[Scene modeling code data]
(begin)

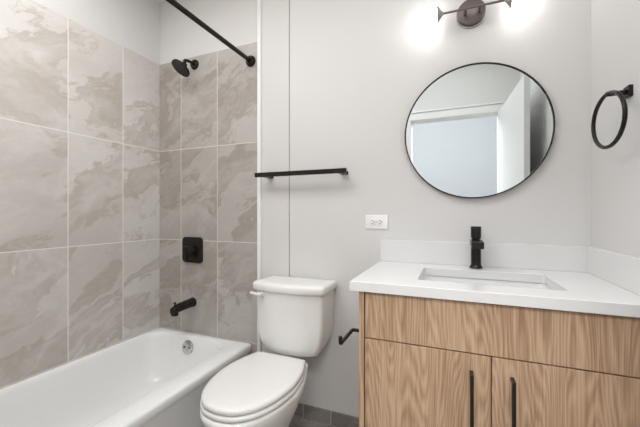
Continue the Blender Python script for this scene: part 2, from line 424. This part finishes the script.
loft(bm, [tank(TK,.190,-.02,-.196,-.236,.746), tank(TK,.202,-.014,-.210,-.246,.747), tank(TK,.205,-.011,-.213,-.250,.753), tank(TK,.205,-.011,-.213,-.250,.776),
          tank(TK,.202,-.014,-.210,-.247,.783), tank(TK,.194,-.022,-.202,-.239,.788), tank(TK,.16,-.05,-.16,-.20,.7895)])
obj('tank_lid', bm, M['china'], wc, angle=60)
bm = B(); lathe(bm, (TK-.132, -.202, .728), (-.25,-1,0), [(0,.016),(.012,.017),(.020,.014),(.022,.009),(.022,0)], 24)
tube(bm, [(TK-.132,-.228,.728),(TK-.158,-.234,.729),(TK-.196,-.228,.731)], [.0085,.008,.0075], 16)
obj('flush_lever', bm, M['seat'], wc)
bm = B(); lathe(bm, (TX, -.195, .385), (0,0,1), [(0,.018),(.05,.018)], 32); obj('tank_gasket', bm, M['china'], wc)

# ---------------------------------------------------------------- towel bar, paper holder, towel ring
tb = empty('towel_bar', (-.774, 0, 1.360), 'long black square towel bar on the back wall over the toilet', 'towel bar')
bm = B(); box(bm, -1.048, -.500, -.075, -.057, 1.3505, 1.3755); obj('bar', bm, M['black'], tb, bevel=.002)
for xx, ys in ((-.985,-.0015), (-.530,0)):
    bm = B(); box(bm, xx-.020, xx+.020, -.006+ys, ys, 1.349, 1.368); box(bm, xx-.014, xx+.014, -.070, ys-.004, 1.349, 1.360)
    obj('bracket', bm, M['black'], tb, bevel=.0015)
tp = empty('toilet_paper_holder', (-.307, -.377, .670), 'small black empty toilet paper holder on vanity side', 'paper holder')
bm = B(); lathe(bm, (-.3065, -.377, .670), (-1,0,0), [(0,.022),(.008,.022),(.010,.019),(.010,0)], 32); obj('mounting_disc', bm, M['black'], tp)
bm = B(); pts = [(-.308,-.377,.670),(-.366,-.377,.670),(-.372,-.379,.670),(-.375,-.385,.670),(-.375,-.524,.670),(-.375,-.529,.672),(-.375,-.531,.677),(-.375,-.531,.697)]
tube(bm, pts, .0072, 16); obj('arm', bm, M['black'], tp, angle=60)
tr = empty('towel_ring', (XR, -.33, 1.525), 'round black towel ring hanging on the right wall beside the mirror', 'towel ring')
bm = B(); box(bm, XR-.012, XR, -.334, -.298, 1.513, 1.549); tube(bm, [(XR-.006,-.316,1.531),(.463,-.316,1.531)], .008, 16)
obj('mount', bm, M['black'], tr, bevel=.0015)
bm = B(); th = R(6.7); Rr = .0865
tube(bm, [(.469 - math.sin(th)*Rr*math.sin(t), -.316 + math.cos(th)*Rr*math.sin(t), 1.446 + Rr*math.cos(t)) for t in [2*math.pi*k/72 for k in range(72)]], .0063, 14, closed=True)
obj('ring', bm, M['black'], tr, angle=80)

# ---------------------------------------------------------------- outlet
ou = empty('wall_outlet', (-.358, 0, 1.100), 'white horizontal electrical outlet on the wall left of the backsplash', 'outlet')
q = lambda d, y, r: [(x, y, z) for x, z in rrect(-.358-.0585+d, -.358+.0585-d, 1.0995-.036+d, 1.0995+.036-d, r, 4)]
bm = B(); loft(bm, [q(0,0,.004), q(0,-.003,.004), q(.003,-.0055,.003)]); obj('cover_plate', bm, M['plastic'], ou)
for s in (-1, 1):
    cx = -.358 + s*.0195
    bm = B(); loft(bm, [[(x,y,z) for x,z in rrect(cx-.014+d,cx+.014-d,1.0995-.0165+d,1.0995+.0165-d,.006,4)] for y, d in ((-.005,0),(-.0072,0),(-.0077,.001))])
    so = obj('socket', bm, M['plastic'], ou)
    bm = B(); box(bm, cx-.006, cx+.003, -.0080, -.0070, 1.0995+.0055, 1.0995+.0080); box(bm, cx-.006, cx+.002, -.0080, -.0070, 1.0995-.0080, 1.0995-.0055)
    lathe(bm, (cx+.0085,-.0070,1.0995), (0,-1,0), [(0,.0028),(.001,.0028)], 12)
    obj('slots', bm, M['slot'], so)
bm = B(); lathe(bm, (-.358,-.0052,1.0995), (0,-1,0), [(0,.003),(.001,.003),(.0012,0)], 12); obj('screw', bm, M['nickel_l'], ou)

# ---------------------------------------------------------------- vanity cabinet
CX0, CX1, CF = -.307, XR-.001, -.525
va = empty('vanity_cabinet', (.112, -.26, 0), 'light oak bathroom vanity cabinet with black pulls under white counter', 'cabinet')
bm = B()
box(bm, CX0, CX0+.018, CF, -.011, 0, .8685); box(bm, CX1-.018, CX1, CF, -.001, 0, .8685)
box(bm, CX0+.018, CX1-.018, CF+.03, -.001, .10, .118)
box(bm, CX0+.018, CX1-.018, CF+.022, CF+.04, .845, .8685); box(bm, CX0+.018, CX1-.018, CF+.022, CF+.035, .69, .72)
box(bm, CX0+.018, CX1-.018, CF+.075, CF+.09, 0, .10); box(bm, .100, .124, CF+.022, CF+.036, .118, .69)
box(bm, CX0+.018, CX1-.018, -.016, -.002, .118, .8685)
box(bm, CX0+.018, CX1-.018, CF+.060, CF+.062, .118, .8685)
obj('cabinet_body', bm, M['wood_side'], va, smooth=False)
FL, FR, SP = CX0+.0225, CX1-.0225, .1115
bm = B(); box(bm, FL, FR, CF, CF+.019, .7055, .8640); obj('drawer_front', bm, M['wood_a'], va, bevel=.0008, seg=1)
for a, b, mt, hx_ in ((FL, SP-.002, 'wood_b', .056), (SP+.002, FR, 'wood_c', .167)):
    bm = B(); box(bm, a, b, CF, CF+.019, .105, .7015); dr = obj('door', bm, M[mt], va, bevel=.0008, seg=1)
    bm = B(); rr = .0052
    P = [(hx_,CF,.655),(hx_,CF-.026,.655),(hx_,CF-.030,.651),(hx_,CF-.030,.409),(hx_,CF-.026,.405),(hx_,CF,.405)]
    box(bm, hx_-rr, hx_+rr, CF-.036, CF-.024, .395, .651)
    box(bm, hx_-rr, hx_+rr, CF-.026, CF, .641, .651); box(bm, hx_-rr, hx_+rr, CF-.026, CF, .395, .405)
    obj('handle', bm, M['black'], dr, bevel=.001, seg=2)

# ---------------------------------------------------------------- countertop with splash
ct = empty('countertop', (.095, -.27, .866), 'white quartz countertop with backsplash and sink cutout', 'countertop')
SX0, SX1, SY0, SY1 = -.116, .336, -.424, -.135
bm = B()
o = lambda d, z: ring3(rrect(-.337+d, XR-.0005-d*.0, -.540+d, -.0005, .002, 6), z)
i = lambda d, z: ring3(rrect(SX0-d, SX1+d, SY0-d, SY1+d, .016+d, 6), z)
loft(bm, [o(0,.8695), o(0,.9015), o(.0015,.903), i(.0015,.903), i(0,.9015), i(0,.8695)], closed=True)
obj('slab', bm, M['quartz'], ct, angle=30)
bm = B(); box(bm, -.337, XR-.0005, -.020, -.0005, .9032, 1.010); obj('backsplash', bm, M['quartz'], ct, bevel=.0015)
bm = B(); box(bm, XR-.020, XR-.0005, -.540, -.0205, .9032, 1.010); obj('side_splash', bm, M['quartz'], ct, bevel=.0015)
sk = empty('sink_basin', (.106, -.28, .866), 'white rectangular undermount sink set in the countertop', 'sink')
bm = B(); G = lambda d, z, r: ring3(rrect(SX0-d, SX1+d, SY0-d, SY1+d, r, 6), z)
loft(bm, [G(.020,.8685,.03), G(.020,.857,.03), G(.010,.845,.03), G(.004,.75,.04), G(-.03,.724,.05), G(-.12,.716,.02),
          G(-.11,.729,.02), G(-.045,.733,.05), G(-.022,.742,.045), G(-.008,.765,.035), G(-.001,.80,.03), G(.003,.855,.028), G(.006,.8685,.028)], closed=True)
box(bm, SX0+.10, SX1-.10, SY0+.10, SY1-.10, .717, .7285)
obj('basin', bm, M['basin'], sk, angle=60)
bm = B(); lathe(bm, (.106,-.28,.728), (0,0,1), [(0,.024),(.003,.024),(.004,.018),(.002,.016),(.002,0)], 28); obj('drain', bm, M['black'], sk)

# ---------------------------------------------------------------- faucet
FXX, FY = .0975, -.066
fa = empty('faucet', (FXX, FY, .903), 'black single hole faucet behind the sink on white counter', 'faucet')
bm = B(); lathe(bm, (FXX,FY,.9032), (0,0,1), [(0,.0265),(.004,.0265),(.010,.023),(.018,.0205),(.118,.0205),(.120,.019),(.120,0)], 40); obj('faucet_body', bm, M['black'], fa)
bm = B(); q = lambda y, d, dz: [(x,y,z) for x,z in rrect(FXX-.0235+d,FXX+.0235-d,1.001+dz,1.029+dz-d,.004,3)]
loft(bm, [q(FY+.018,0,0), q(FY-.020,0,0), q(FY-.112,0,-.003), q(FY-.116,.002,-.003)]); lathe(bm, (FXX,FY-.100,1.004), (0,0,-1), [(0,.010),(.004,.010),(.0045,0)], 20)
obj('spout', bm, M['black'], fa)
bm = B(); lathe(bm, (FXX,FY,1.022), (0,0,1), [(0,.016),(.010,.016),(.012,.0205),(.060,.0215),(.064,.020),(.064,0)], 40); hb = obj('faucet_handle', bm, M['black'], fa)
bm = B(); box(bm, FXX-.006, FXX+.006, FY-.010, FY+.050, 1.078, 1.0855); obj('lever', bm, M['black'], hb, bevel=.0015)

# ---------------------------------------------------------------- round mirror
MX, MZ, MR = .092, 1.519, .307
mi = empty('round_mirror', (MX, 0, MZ), 'large round mirror with thin black frame above the sink', 'mirror')
bm = B(); lathe(bm, (MX,-.001,MZ), (0,-1,0), [(0,MR-.003),(.0165,MR-.003),(.0165,0)], 128); obj('mirror_glass', bm, M['mirror'], mi, angle=30)
bm = B(); n = 128; prof = [(MR-.0035,-.001),(MR,-.001),(MR,-.022),(MR-.0015,-.0235),(MR-.0045,-.0235),(MR-.0055,-.0222),(MR-.0055,-.0172),(MR-.0035,-.0172)]
loft(bm, [[(MX+r*math.cos(2*math.pi*k/n), y, MZ+r*math.sin(2*math.pi*k/n)) for k in range(n)] for r, y in prof], closed=True)
obj('mirror_frame', bm, M['black'], mi, angle=50)

# ---------------------------------------------------------------- vanity light
VX, VZ, VY = .085, 2.052, -.072
vl = empty('vanity_light', (VX, 0, 2.062), 'two globe bronze vanity wall light above the round mirror', 'wall light')
bm = B(); lathe(bm, (VX-.004,0,2.064), (0,-1,0), [(0,.060),(.018,.060),(.022,.058),(.024,.055),(.024,0)], 56); obj('wall_plate', bm, M['nickel'], vl)
bm = B(); lathe(bm, (VX-.004,0,2.062), (0,-1,0), [(.001,.0645),(.010,.0645),(.010,.060),(.001,.060)], 56, cap=False); obj('plate_rim', bm, M['nickel_l'], vl)
bm = B(); tube(bm, [(VX-.130,VY,VZ),(VX+.130,VY,VZ)], .0048, 16)
for s in (-1,1): lathe(bm, (VX+s*.030,-.022,VZ), (0,-1,0), [(0,.0065),(.050,.0065),(.054,.004)], 16)
obj('cross_bar', bm, M['nickel'], vl)
for s in (-1,1):
    bm = B(); lathe(bm, (VX+s*.120,VY,VZ), (s,0,0), [(0,.006),(.006,.009),(.016,.022),(.024,.035),(.027,.036),(.027,.030),(.020,.010),(.020,0)], 40); obj('shade_cup', bm, M['nickel_l'], vl)
    bm = B(); r_ = .046; prof = [(.0205,.012)] + [(.0205+r_-r_*math.cos(R(a)), r_*math.sin(R(a))) for a in range(24, 180, 8)] + [(.0205+2*r_, .0002)]
    lathe(bm, (VX+s*.122,VY,VZ), (s,0,0), prof, 40); obj('glass_globe', bm, M['glow'], vl, angle=80)['label'] = 'lit white opal glass globe'
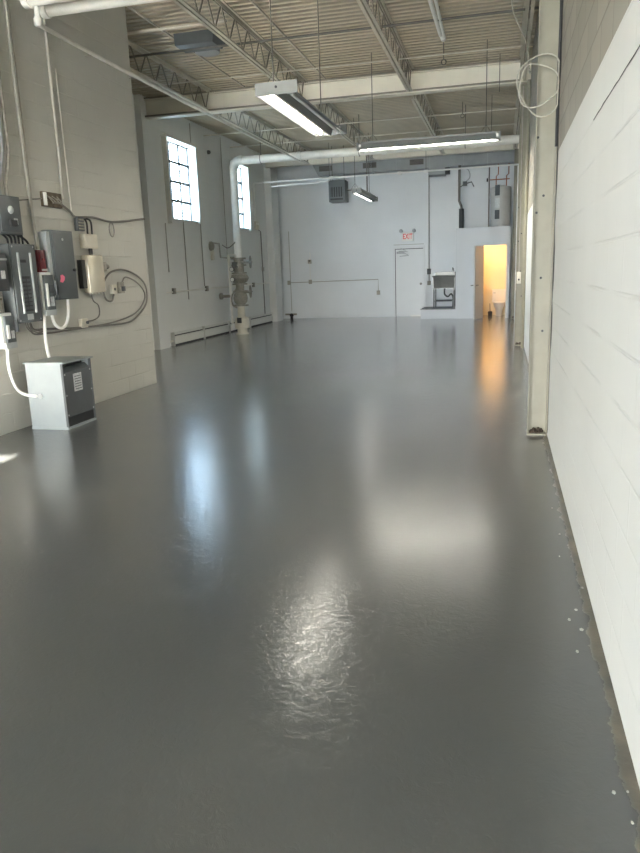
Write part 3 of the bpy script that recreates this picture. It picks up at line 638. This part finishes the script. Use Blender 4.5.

(end)

List the lines of the records where "script" occurs.

§ ANSWER FOR THIS EXERCISE
Continue the Blender Python script for this scene: part 2, from line 424. This part finishes the script.
Write part 3 of the bpy script that recreates this picture. It picks up at line 638. This part finishes the script. Use Blender 4.5.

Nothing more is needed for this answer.